Die Zahl Vier steht seit alters her für die Welt insgesamt, denn sie symbolisiert die vier Himmelsrichtungen, die Welt in ihrer ganzen Ausdehnung. Die vier Altäre, die Worte aus den vier Evangelien und der eucharistische Segen in alle vier Himmelsrichtungen wollen ausdrücken: diese unsere  Welt, sie möge zum Raum Gottes werden, sie möge Seinem schöpferischen und erlösenden Wort unterstellt und so offen werden für das Heil, das Er der Welt schenken möchte; sie möge umfangen und erfüllt sein von seinem Segen und Seiner Gnade.

Da wir auch das tägliche Brot des Leibes letztlich aus Gottes Händen empfangen, treten hier göttliches und irdisches, eucharistisches und tägliches Brot in eine innige Beziehung zueinander: das eucharistische Brot soll zum Segen werden für das tägliche Brot; im täglichen Brot ist schon der Hinweis auf den enthalten, der uns zum Brot des ewigen Lebens werden möchte, indem Er sich uns als das Brot des Lebens schenkt.

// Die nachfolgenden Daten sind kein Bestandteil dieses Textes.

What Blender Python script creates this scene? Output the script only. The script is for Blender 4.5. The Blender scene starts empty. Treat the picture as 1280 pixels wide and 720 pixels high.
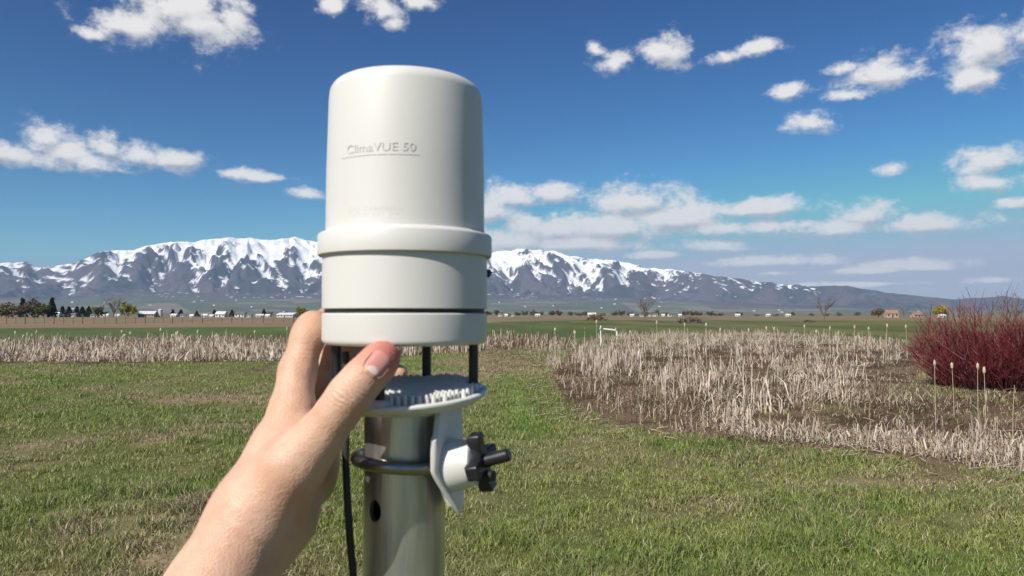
import bpy, bmesh, math, random
import numpy as np
from mathutils import Vector, Matrix

random.seed(7)
rng = np.random.default_rng(7)
scene = bpy.context.scene
COL = scene.collection

# ------------------------------------------------------------------ camera
F = 924.0                       # focal length in pixels of a 1280 wide frame
HZ = 393.0                      # horizon row
CAM_Z = 1.7
PITCH = math.atan((HZ - 360.0) / F)
cam_d = bpy.data.cameras.new('camera')
cam = bpy.data.objects.new('camera', cam_d)
COL.objects.link(cam)
cam.location = (0, 0, CAM_Z)
cam.rotation_euler = (math.radians(90) + PITCH, 0, 0)
cam_d.sensor_width = 36.0
cam_d.lens = 36.0 * F / 1280.0
cam_d.clip_start = 0.05
cam_d.clip_end = 60000
cam_d.dof.use_dof = True
cam_d.dof.focus_distance = 14.0
cam_d.dof.aperture_fstop = 22.0
scene.camera = cam

# ------------------------------------------------------------------ sun + sky
SUN_AZ = math.radians(-140.0)   # measured from +Y (view direction) towards +X
SUN_EL = math.radians(42.0)
sun_dir = Vector((math.sin(SUN_AZ) * math.cos(SUN_EL), math.cos(SUN_AZ) * math.cos(SUN_EL), math.sin(SUN_EL)))
sd = bpy.data.lights.new('sun', 'SUN')
sd.energy = 5.0
sd.angle = math.radians(0.55)
sd.color = (1.0, 0.94, 0.85)
so = bpy.data.objects.new('sun', sd)
so.rotation_euler = sun_dir.to_track_quat('Z', 'Y').to_euler()
so.location = (0, -20, 40)
COL.objects.link(so)

scene.render.engine = 'CYCLES'
scene.view_settings.view_transform = 'Standard'
scene.view_settings.look = 'None'
scene.view_settings.exposure = 0.32
scene.view_settings.gamma = 1.0
scene.view_settings.use_curve_mapping = False
scene.cycles.use_denoising = True
scene.cycles.adaptive_threshold = 0.02
scene.cycles.max_bounces = 6
scene.cycles.transparent_max_bounces = 8
scene.cycles.volume_bounces = 0

SKY_STRENGTH = 0.056
CLOUD_WHITE = (13.4, 13.0, 12.6)
CLOUD_GREY = (7.4, 7.6, 8.2)


def az_el(px, py):
    cp, sp = math.cos(PITCH), math.sin(PITCH)
    a, b = (px - 640) / F, (360 - py) / F
    d = Vector((a, cp - b * sp, sp + b * cp)).normalized()
    return math.atan2(d.x, d.y), math.asin(d.z)


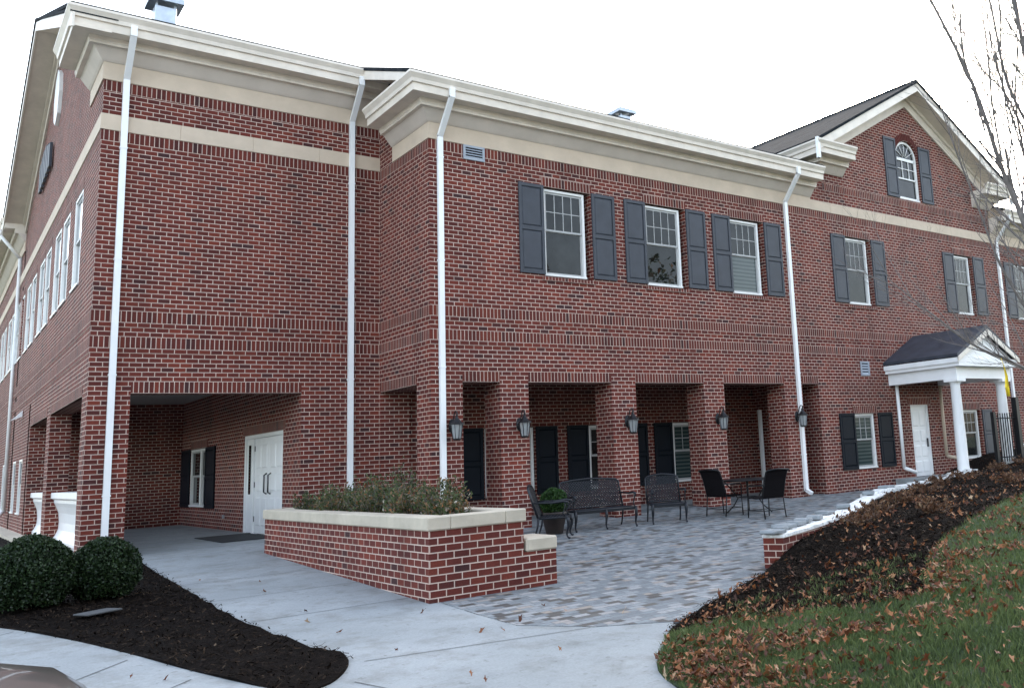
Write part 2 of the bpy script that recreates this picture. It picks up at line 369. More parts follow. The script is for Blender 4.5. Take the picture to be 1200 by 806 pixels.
_n = len(cp); A = np.zeros((_n+3, _n+3)); d2 = ((cp[:, None, :2]-cp[None, :, :2])**2).sum(-1)
A[:_n, :_n] = _k(d2) + np.eye(_n)*0.5; A[:_n, _n] = 1; A[:_n, _n+1:] = cp[:, :2]; A[_n, :_n] = 1; A[_n+1:, :_n] = cp[:, :2].T
sol = np.linalg.solve(A, np.concatenate([cp[:, 2], [0, 0, 0]]))
def H(x, y):
    x = np.asarray(x, float); y = np.asarray(y, float)
    r2 = (x[..., None]-cp[:, 0])**2 + (y[..., None]-cp[:, 1])**2
    return np.minimum(_k(r2)@sol[:_n] + sol[_n] + sol[_n+1]*x + sol[_n+2]*y, 1.3)

def inpoly(x, y, poly):
    x = np.asarray(x); y = np.asarray(y); c_ = np.zeros(x.shape, bool); n_ = len(poly); j = n_-1
    for i in range(n_):
        xi, yi = poly[i]; xj, yj = poly[j]
        with np.errstate(divide='ignore', invalid='ignore'):
            c_ ^= ((yi > y) != (yj > y)) & (x < (xj-xi)*(y-yi)/(yj-yi+1e-12)+xi)
        j = i
    return c_
def smooth_line(pts, n_=6):
    out = []
    P = [np.array(p, float) for p in pts]; P = [2*P[0]-P[1]] + P + [2*P[-1]-P[-2]]
    for i in range(1, len(P)-2):
        for k in range(n_):
            t = k/n_; out.append(tuple(0.5*((2*P[i]) + (-P[i-1]+P[i+1])*t + (2*P[i-1]-5*P[i]+4*P[i+1]-P[i+2])*t*t + (-P[i-1]+3*P[i]-3*P[i+1]+P[i+2])*t**3)))
    out.append(tuple(P[-2])); return out
def sheet(name, poly, hf, step, mat, skirt=0.0, uv='box'):
    """a ground sheet with the outline poly and heights hf(x,y)"""
    xs = [p[0] for p in poly]; ys = [p[1] for p in poly]
    out = []
    for i in range(len(poly)):
        a = np.array(poly[i]); b_ = np.array(poly[(i+1) % len(poly)]); k = max(1, int(np.linalg.norm(b_-a)/step))
        for t in range(k): out.append(tuple(a+(b_-a)*t/k))
    gx, gy = np.meshgrid(np.arange(min(xs)+step/2, max(xs), step), np.arange(min(ys)+step/2, max(ys), step))
    gx = gx.ravel(); gy = gy.ravel(); k = inpoly(gx, gy, poly); pts = out + list(zip(gx[k], gy[k]))
    vs, es, fs, *_ = delaunay_2d_cdt([Vector(p) for p in pts], [], [list(range(len(out)))], 1, 1e-5)
    mb = MB(uv=uv); X = np.array([v[0] for v in vs]); Y = np.array([v[1] for v in vs]); Z = hf(X, Y)
    P = [(float(a), float(b_), float(c_)) for a, b_, c_ in zip(X, Y, Z)]
    fl = []
    for f in fs:
        ar = (P[f[1]][0]-P[f[0]][0])*(P[f[2]][1]-P[f[0]][1])-(P[f[2]][0]-P[f[0]][0])*(P[f[1]][1]-P[f[0]][1])
        fl.append(tuple(f) if ar > 0 else tuple(f[::-1]))
    mb.add(P, fl, True)
    if skirt:
        n_ = len(out); b = len(P)
        Pz = hf(np.array([o[0] for o in out]), np.array([o[1] for o in out]))
        ring = [(o[0], o[1], float(z)) for o, z in zip(out, Pz)] + [(o[0], o[1], float(z)-skirt) for o, z in zip(out, Pz)]
        area = sum(out[i][0]*out[(i+1) % n_][1]-out[(i+1) % n_][0]*out[i][1] for i in range(n_))
        mb.add(ring, [((i, i+n_, (i+1) % n_+n_, (i+1) % n_) if area > 0 else (i, (i+1) % n_, (i+1) % n_+n_, i+n_)) for i in range(n_)])
    return mb.build(name, mat)
Gv = np.vectorize(G)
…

So öffnet sich an Fronleichnam in besonders anschaulicher Weise die Liturgie in unseren Alltag hinein, in unser alltägliches irdisches Leben mit all seinen Freuden und Sorgen; sie tritt aus dem Raum der Kirche hinaus, um den Himmel zur Erde, Gott zu den Menschen zu bringen. Das Beschreiten der Straßen, Plätze und Fluren unseres Lebensraumes zusammen mit dem eucharistischen Herrn ist – so drückte es der Liturgiker Josef Pascher einmal sehr schön aus – wie ein Ritus der Handauflegung. Dabei legen nicht wir Menschen an diesem Tag unserer Erde die Hände auf, jene Hände, die die Erde so oft ausbeuten, plündern und schänden, sondern der Herr selbst.

So dürfen wir am heutigen Tag auch und gerade darum beten, dass Gott die Menschheit, die Erde, die Schöpfung insgesamt vor dem überbordenden Egoismus und der Anmaßung des Menschen bewahre, der inzwischen die Macht hat, den Lebensraum Erde zu zerstören.

Ihn, unseren Schöpfer, Erlöser und Heiland – der es ist, weil Er die Wunden der Menschen und die Wunden der Schöpfung zu heilen vermag – Ihn tragen wir über unsere Erde, damit Er ihr Seine Hände auflege, segnend, beschützend, bewahrend, fruchtbringend.